Start of DATASET RECORDS

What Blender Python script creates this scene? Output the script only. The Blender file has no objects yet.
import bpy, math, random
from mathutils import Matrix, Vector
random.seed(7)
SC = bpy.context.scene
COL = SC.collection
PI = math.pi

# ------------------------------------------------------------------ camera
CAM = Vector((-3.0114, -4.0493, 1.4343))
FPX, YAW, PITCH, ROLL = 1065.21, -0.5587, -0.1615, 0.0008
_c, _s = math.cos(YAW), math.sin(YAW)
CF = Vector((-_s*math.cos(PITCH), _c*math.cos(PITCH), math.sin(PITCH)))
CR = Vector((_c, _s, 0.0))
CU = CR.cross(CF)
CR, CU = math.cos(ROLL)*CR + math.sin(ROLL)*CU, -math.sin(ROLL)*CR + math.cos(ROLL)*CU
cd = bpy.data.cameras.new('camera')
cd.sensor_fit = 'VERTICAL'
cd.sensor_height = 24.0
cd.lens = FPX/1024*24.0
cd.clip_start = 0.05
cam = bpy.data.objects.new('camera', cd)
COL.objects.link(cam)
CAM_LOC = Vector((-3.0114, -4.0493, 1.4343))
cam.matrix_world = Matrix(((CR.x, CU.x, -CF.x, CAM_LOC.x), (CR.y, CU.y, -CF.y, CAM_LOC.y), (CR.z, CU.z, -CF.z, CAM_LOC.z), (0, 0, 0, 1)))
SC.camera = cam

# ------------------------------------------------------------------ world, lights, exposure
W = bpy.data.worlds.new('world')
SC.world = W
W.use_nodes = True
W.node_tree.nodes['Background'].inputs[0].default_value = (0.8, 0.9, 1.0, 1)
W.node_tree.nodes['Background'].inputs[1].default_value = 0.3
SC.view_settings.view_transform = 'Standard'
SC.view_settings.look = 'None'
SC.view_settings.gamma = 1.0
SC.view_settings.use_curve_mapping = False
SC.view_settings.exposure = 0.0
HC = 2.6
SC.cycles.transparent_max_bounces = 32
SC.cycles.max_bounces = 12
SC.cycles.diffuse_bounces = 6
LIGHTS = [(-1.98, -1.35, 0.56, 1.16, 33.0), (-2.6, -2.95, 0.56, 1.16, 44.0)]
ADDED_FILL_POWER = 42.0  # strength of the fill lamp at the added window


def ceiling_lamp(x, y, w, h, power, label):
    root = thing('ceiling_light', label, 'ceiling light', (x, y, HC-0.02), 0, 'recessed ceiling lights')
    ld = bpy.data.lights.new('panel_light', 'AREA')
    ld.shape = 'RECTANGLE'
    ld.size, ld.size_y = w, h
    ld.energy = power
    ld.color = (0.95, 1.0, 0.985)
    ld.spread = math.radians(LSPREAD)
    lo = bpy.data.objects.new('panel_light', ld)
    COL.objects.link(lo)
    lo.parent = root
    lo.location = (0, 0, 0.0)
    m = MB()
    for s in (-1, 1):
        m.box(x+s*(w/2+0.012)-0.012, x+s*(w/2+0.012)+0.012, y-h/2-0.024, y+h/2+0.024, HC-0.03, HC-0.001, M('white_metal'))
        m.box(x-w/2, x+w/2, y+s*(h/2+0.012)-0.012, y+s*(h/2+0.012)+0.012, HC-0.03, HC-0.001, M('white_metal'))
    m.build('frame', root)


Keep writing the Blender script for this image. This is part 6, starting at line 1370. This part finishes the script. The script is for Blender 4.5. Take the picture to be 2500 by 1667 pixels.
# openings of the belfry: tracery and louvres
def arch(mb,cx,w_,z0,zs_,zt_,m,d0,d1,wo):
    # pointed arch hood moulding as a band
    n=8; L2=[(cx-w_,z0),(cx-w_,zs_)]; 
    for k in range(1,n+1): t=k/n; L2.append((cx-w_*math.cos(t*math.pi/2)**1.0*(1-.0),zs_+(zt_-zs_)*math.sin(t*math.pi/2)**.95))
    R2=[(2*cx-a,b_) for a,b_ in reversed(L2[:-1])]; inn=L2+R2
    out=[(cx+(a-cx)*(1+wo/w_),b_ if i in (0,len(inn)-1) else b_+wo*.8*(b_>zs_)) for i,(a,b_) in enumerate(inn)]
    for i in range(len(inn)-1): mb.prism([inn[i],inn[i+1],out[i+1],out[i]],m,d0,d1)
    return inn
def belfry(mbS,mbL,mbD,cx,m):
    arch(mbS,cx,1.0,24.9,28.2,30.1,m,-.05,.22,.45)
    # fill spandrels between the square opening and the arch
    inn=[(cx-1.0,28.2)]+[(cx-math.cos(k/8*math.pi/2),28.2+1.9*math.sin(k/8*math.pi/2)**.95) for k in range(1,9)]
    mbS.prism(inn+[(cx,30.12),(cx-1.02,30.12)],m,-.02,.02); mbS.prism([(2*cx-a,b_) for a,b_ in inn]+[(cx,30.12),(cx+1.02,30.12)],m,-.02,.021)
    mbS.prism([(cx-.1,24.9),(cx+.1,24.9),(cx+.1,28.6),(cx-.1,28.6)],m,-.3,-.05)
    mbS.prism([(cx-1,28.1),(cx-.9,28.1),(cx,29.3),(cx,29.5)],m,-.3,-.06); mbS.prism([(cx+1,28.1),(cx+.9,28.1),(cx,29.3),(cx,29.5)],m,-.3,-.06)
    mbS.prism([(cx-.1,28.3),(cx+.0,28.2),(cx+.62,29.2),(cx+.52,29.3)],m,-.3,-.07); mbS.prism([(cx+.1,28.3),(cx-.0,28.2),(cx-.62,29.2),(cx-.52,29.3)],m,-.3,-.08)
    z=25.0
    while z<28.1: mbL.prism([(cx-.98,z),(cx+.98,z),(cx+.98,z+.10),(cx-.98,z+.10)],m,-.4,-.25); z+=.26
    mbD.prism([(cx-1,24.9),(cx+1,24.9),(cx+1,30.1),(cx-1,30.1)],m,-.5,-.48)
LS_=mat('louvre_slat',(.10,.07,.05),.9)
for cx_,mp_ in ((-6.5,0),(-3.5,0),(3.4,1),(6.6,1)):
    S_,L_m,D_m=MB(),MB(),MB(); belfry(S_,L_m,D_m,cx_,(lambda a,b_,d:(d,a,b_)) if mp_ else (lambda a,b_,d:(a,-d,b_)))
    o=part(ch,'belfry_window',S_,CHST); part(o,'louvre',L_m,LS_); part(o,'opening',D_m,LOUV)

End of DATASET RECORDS

GOAL –
All the data must be duplicated exactly, with nothing added or removed.

ANSWER TO THE PROBLEM –
What Blender Python script creates this scene? Output the script only. The Blender file has no objects yet.
import bpy, math, random
from mathutils import Matrix, Vector
random.seed(7)
SC = bpy.context.scene
COL = SC.collection
PI = math.pi

# ------------------------------------------------------------------ camera
CAM = Vector((-3.0114, -4.0493, 1.4343))
FPX, YAW, PITCH, ROLL = 1065.21, -0.5587, -0.1615, 0.0008
_c, _s = math.cos(YAW), math.sin(YAW)
CF = Vector((-_s*math.cos(PITCH), _c*math.cos(PITCH), math.sin(PITCH)))
CR = Vector((_c, _s, 0.0))
CU = CR.cross(CF)
CR, CU = math.cos(ROLL)*CR + math.sin(ROLL)*CU, -math.sin(ROLL)*CR + math.cos(ROLL)*CU
cd = bpy.data.cameras.new('camera')
cd.sensor_fit = 'VERTICAL'
cd.sensor_height = 24.0
cd.lens = FPX/1024*24.0
cd.clip_start = 0.05
cam = bpy.data.objects.new('camera', cd)
COL.objects.link(cam)
CAM_LOC = Vector((-3.0114, -4.0493, 1.4343))
cam.matrix_world = Matrix(((CR.x, CU.x, -CF.x, CAM_LOC.x), (CR.y, CU.y, -CF.y, CAM_LOC.y), (CR.z, CU.z, -CF.z, CAM_LOC.z), (0, 0, 0, 1)))
SC.camera = cam

# ------------------------------------------------------------------ world, lights, exposure
W = bpy.data.worlds.new('world')
SC.world = W
W.use_nodes = True
W.node_tree.nodes['Background'].inputs[0].default_value = (0.8, 0.9, 1.0, 1)
W.node_tree.nodes['Background'].inputs[1].default_value = 0.3
SC.view_settings.view_transform = 'Standard'
SC.view_settings.look = 'None'
SC.view_settings.gamma = 1.0
SC.view_settings.use_curve_mapping = False
SC.view_settings.exposure = 0.0
HC = 2.6
SC.cycles.transparent_max_bounces = 32
SC.cycles.max_bounces = 12
SC.cycles.diffuse_bounces = 6
LIGHTS = [(-1.98, -1.35, 0.56, 1.16, 33.0), (-2.6, -2.95, 0.56, 1.16, 44.0)]
ADDED_FILL_POWER = 42.0  # strength of the fill lamp at the added window


def ceiling_lamp(x, y, w, h, power, label):
    root = thing('ceiling_light', label, 'ceiling light', (x, y, HC-0.02), 0, 'recessed ceiling lights')
    ld = bpy.data.lights.new('panel_light', 'AREA')
    ld.shape = 'RECTANGLE'
    ld.size, ld.size_y = w, h
    ld.energy = power
    ld.color = (0.95, 1.0, 0.985)
    ld.spread = math.radians(LSPREAD)
    lo = bpy.data.objects.new('panel_light', ld)
    COL.objects.link(lo)
    lo.parent = root
    lo.location = (0, 0, 0.0)
    m = MB()
    for s in (-1, 1):
        m.box(x+s*(w/2+0.012)-0.012, x+s*(w/2+0.012)+0.012, y-h/2-0.024, y+h/2+0.024, HC-0.03, HC-0.001, M('white_metal'))
        m.box(x-w/2, x+w/2, y+s*(h/2+0.012)-0.012, y+s*(h/2+0.012)+0.012, HC-0.03, HC-0.001, M('white_metal'))
    m.build('frame', root)


Keep writing the Blender script for this image. This is part 6, starting at line 1370. This part finishes the script. The script is for Blender 4.5. Take the picture to be 2500 by 1667 pixels.
# openings of the belfry: tracery and louvres
def arch(mb,cx,w_,z0,zs_,zt_,m,d0,d1,wo):
    # pointed arch hood moulding as a band
    n=8; L2=[(cx-w_,z0),(cx-w_,zs_)]; 
    for k in range(1,n+1): t=k/n; L2.append((cx-w_*math.cos(t*math.pi/2)**1.0*(1-.0),zs_+(zt_-zs_)*math.sin(t*math.pi/2)**.95))
    R2=[(2*cx-a,b_) for a,b_ in reversed(L2[:-1])]; inn=L2+R2
    out=[(cx+(a-cx)*(1+wo/w_),b_ if i in (0,len(inn)-1) else b_+wo*.8*(b_>zs_)) for i,(a,b_) in enumerate(inn)]
    for i in range(len(inn)-1): mb.prism([inn[i],inn[i+1],out[i+1],out[i]],m,d0,d1)
    return inn
def belfry(mbS,mbL,mbD,cx,m):
    arch(mbS,cx,1.0,24.9,28.2,30.1,m,-.05,.22,.45)
    # fill spandrels between the square opening and the arch
    inn=[(cx-1.0,28.2)]+[(cx-math.cos(k/8*math.pi/2),28.2+1.9*math.sin(k/8*math.pi/2)**.95) for k in range(1,9)]
    mbS.prism(inn+[(cx,30.12),(cx-1.02,30.12)],m,-.02,.02); mbS.prism([(2*cx-a,b_) for a,b_ in inn]+[(cx,30.12),(cx+1.02,30.12)],m,-.02,.021)
    mbS.prism([(cx-.1,24.9),(cx+.1,24.9),(cx+.1,28.6),(cx-.1,28.6)],m,-.3,-.05)
    mbS.prism([(cx-1,28.1),(cx-.9,28.1),(cx,29.3),(cx,29.5)],m,-.3,-.06); mbS.prism([(cx+1,28.1),(cx+.9,28.1),(cx,29.3),(cx,29.5)],m,-.3,-.06)
    mbS.prism([(cx-.1,28.3),(cx+.0,28.2),(cx+.62,29.2),(cx+.52,29.3)],m,-.3,-.07); mbS.prism([(cx+.1,28.3),(cx-.0,28.2),(cx-.62,29.2),(cx-.52,29.3)],m,-.3,-.08)
    z=25.0
    while z<28.1: mbL.prism([(cx-.98,z),(cx+.98,z),(cx+.98,z+.10),(cx-.98,z+.10)],m,-.4,-.25); z+=.26
    mbD.prism([(cx-1,24.9),(cx+1,24.9),(cx+1,30.1),(cx-1,30.1)],m,-.5,-.48)
LS_=mat('louvre_slat',(.10,.07,.05),.9)
for cx_,mp_ in ((-6.5,0),(-3.5,0),(3.4,1),(6.6,1)):
    S_,L_m,D_m=MB(),MB(),MB(); belfry(S_,L_m,D_m,cx_,(lambda a,b_,d:(d,a,b_)) if mp_ else (lambda a,b_,d:(a,-d,b_)))
    o=part(ch,'belfry_window',S_,CHST); part(o,'louvre',L_m,LS_); part(o,'opening',D_m,LOUV)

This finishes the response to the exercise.